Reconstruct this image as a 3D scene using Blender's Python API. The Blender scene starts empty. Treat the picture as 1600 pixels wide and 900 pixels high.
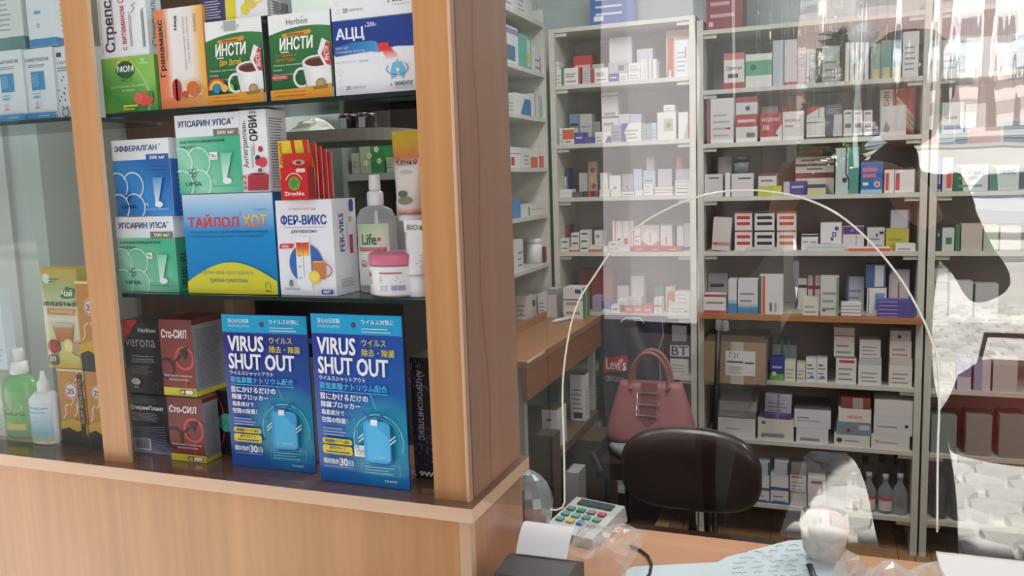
import bpy, bmesh, math, random
from mathutils import Vector, Matrix
from mathutils.geometry import tessellate_polygon
from math import radians as rad, sin, cos, pi
random.seed(7)
S = bpy.context.scene
COL = S.collection
# ---------------------------------------------------------------- camera
CAM = Vector((0, -.95, 1.5))
yaw, pit, rol, FP = rad(-20.99), rad(-7.27), rad(-1.882), 1312.0
cf = Vector((sin(yaw)*cos(pit), cos(yaw)*cos(pit), sin(pit)))
cr = Vector((cos(yaw), -sin(yaw), 0)); cu = cr.cross(cf)
cr, cu = cr*cos(rol)+cu*sin(rol), -cr*sin(rol)+cu*cos(rol)
cd = bpy.data.cameras.new('camera'); cd.sensor_width = 36; cd.lens = FP/1600*36; cd.clip_start = .004; cd.clip_end = 300
co = bpy.data.objects.new('camera', cd); COL.objects.link(co)
m3 = Matrix((cr, cu, -cf)).transposed(); co.matrix_world = Matrix.Translation(CAM) @ m3.to_4x4(); S.camera = co
# ---------------------------------------------------------------- light
S.view_settings.view_transform = 'Standard'; S.view_settings.look = 'None'
S.view_settings.gamma = 1; S.view_settings.use_curve_mapping = False
S.view_settings.exposure = 0.0
w = bpy.data.worlds.new('sky'); S.world = w; w.use_nodes = True
bg = w.node_tree.nodes['Background']; bg.inputs[0].default_value = (.80, .90, 1, 1); bg.inputs[1].default_value = 1.0
sl = bpy.data.lights.new('sun', 'SUN'); sl.energy = 18; sl.angle = rad(1.5); sl.color = (1, .96, .9)
so = bpy.data.objects.new('sun', sl); COL.objects.link(so)
so.rotation_euler = Vector((.25, -1, -1.35)).to_track_quat('-Z', 'Y').to_euler()     # sun high behind the shop
LAMPS = [(-.55, 1.35, 19), (.75, 1.35, 19), (-1.3, 1.0, 6)]  # unseen lamps, added to light the interior and the wall behind the display
for x, y, e in LAMPS:
    al = bpy.data.lights.new('added_ceiling_light', 'AREA'); al.shape = 'RECTANGLE'; al.size = .25; al.size_y = 1.1
    al.energy = e; al.color = (1, .97, .95)
    ao = bpy.data.objects.new('added_ceiling_light', al); COL.objects.link(ao); ao.location = (x, y, 2.62)

# ---------------------------------------------------------------- pixel helpers (photo pixel -> point on a world plane)
def ray(px, py): return cf*FP + cr*(px-800) - cu*(py-450)
def PY(px, py, y):
    d = ray(px, py); return CAM + d*((y-CAM.y)/d.y)
def PX(px, py, x):
    d = ray(px, py); return CAM + d*((x-CAM.x)/d.x)
def PZ(px, py, z):
    d = ray(px, py); return CAM + d*((z-CAM.z)/d.z)
def MIR(px, py, dist):           # street point seen mirrored in the pane at Y=0
    p = PY(px, py, dist); return Vector((p.x, -p.y, p.z))

# ---------------------------------------------------------------- materials
MC = {}
def lin(h):
    h = h.lstrip('#'); h = ''.join(c*2 for c in h) if len(h) == 3 else h; v = [int(h[i:i+2], 16)/255 for i in (0, 2, 4)]
    return tuple(c/12.92 if c <= .04045 else ((c+.055)/1.055)**2.4 for c in v) + (1,)
def M(c, r=.45, metal=0, var=0, scale=30, coat=0):
    k = (c, r, metal, var, scale, coat)
    if k in MC: return MC[k]
    m = bpy.data.materials.new('paint_'+c.strip('#')); m.use_nodes = True; nt = m.node_tree; b = nt.nodes['Principled BSDF']
    b.inputs['Base Color'].default_value = lin(c); b.inputs['Roughness'].default_value = r; b.inputs['Metallic'].default_value = metal
    if coat: b.inputs['Coat Weight'].default_value = coat
    if var:
        n = nt.nodes.new('ShaderNodeTexNoise'); n.inputs['Scale'].default_value = scale; n.inputs['Detail'].default_value = 4
        t = nt.nodes.new('ShaderNodeTexCoord'); nt.links.new(t.outputs['Object'], n.inputs['Vector'])
        h = nt.nodes.new('ShaderNodeHueSaturation'); h.inputs['Color'].default_value = lin(c)
        mr = nt.nodes.new('ShaderNodeMapRange'); mr.inputs[1].default_value = .3; mr.inputs[2].default_value = .7
        mr.inputs[3].default_value = 1-var; mr.inputs[4].default_value = 1+var
        nt.links.new(n.outputs[0], mr.inputs[0]); nt.links.new(mr.outputs[0], h.inputs['Value']); nt.links.new(h.outputs[0], b.inputs['Base Color'])
    MC[k] = m; return m
def ramp_mat(name, stops, axis=1, r=.4, radial=None, ang=None):
    """printed gradient over the face's own UV; radial=(u,v,aspect,radius)"""
    m = bpy.data.materials.new(name); m.use_nodes = True; nt = m.node_tree; N = nt.nodes; L = nt.links; b = N['Principled BSDF']; b.inputs['Roughness'].default_value = r
    t = N.new('ShaderNodeTexCoord'); cr_ = N.new('ShaderNodeValToRGB'); e = cr_.color_ramp.elements
    while len(e) > 1: e.remove(e[-1])
    e[0].position = stops[0][0]; e[0].color = lin(stops[0][1])
    for p, c in stops[1:]:
        q = e.new(p); q.color = lin(c)
    if radial:
        mp = N.new('ShaderNodeVectorMath'); mp.operation = 'SUBTRACT'; mp.inputs[1].default_value = (radial[0], radial[1], 0)
        mu = N.new('ShaderNodeVectorMath'); mu.operation = 'MULTIPLY'; mu.inputs[1].default_value = (1/radial[3], radial[2]/radial[3], 0)
        ln = N.new('ShaderNodeVectorMath'); ln.operation = 'LENGTH'
        L.new(t.outputs['UV'], mp.inputs[0]); L.new(mp.outputs[0], mu.inputs[0]); L.new(mu.outputs[0], ln.inputs[0]); L.new(ln.outputs['Value'], cr_.inputs[0])
    else:
        a = ang if ang is not None else (0 if axis == 0 else 90)
        dt = N.new('ShaderNodeVectorMath'); dt.operation = 'DOT_PRODUCT'; dt.inputs[1].default_value = (cos(rad(a)), sin(rad(a)), 0)
        L.new(t.outputs['UV'], dt.inputs[0]); L.new(dt.outputs['Value'], cr_.inputs[0])
    L.new(cr_.outputs[0], b.inputs['Base Color']); return m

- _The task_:
Select every line where the word "scene" occurs.

- _Solution to the exercise_:
Reconstruct this image as a 3D scene using Blender's Python API. The Blender scene starts empty. Treat the picture as 1600 pixels wide and 900 pixels high.
S = bpy.context.scene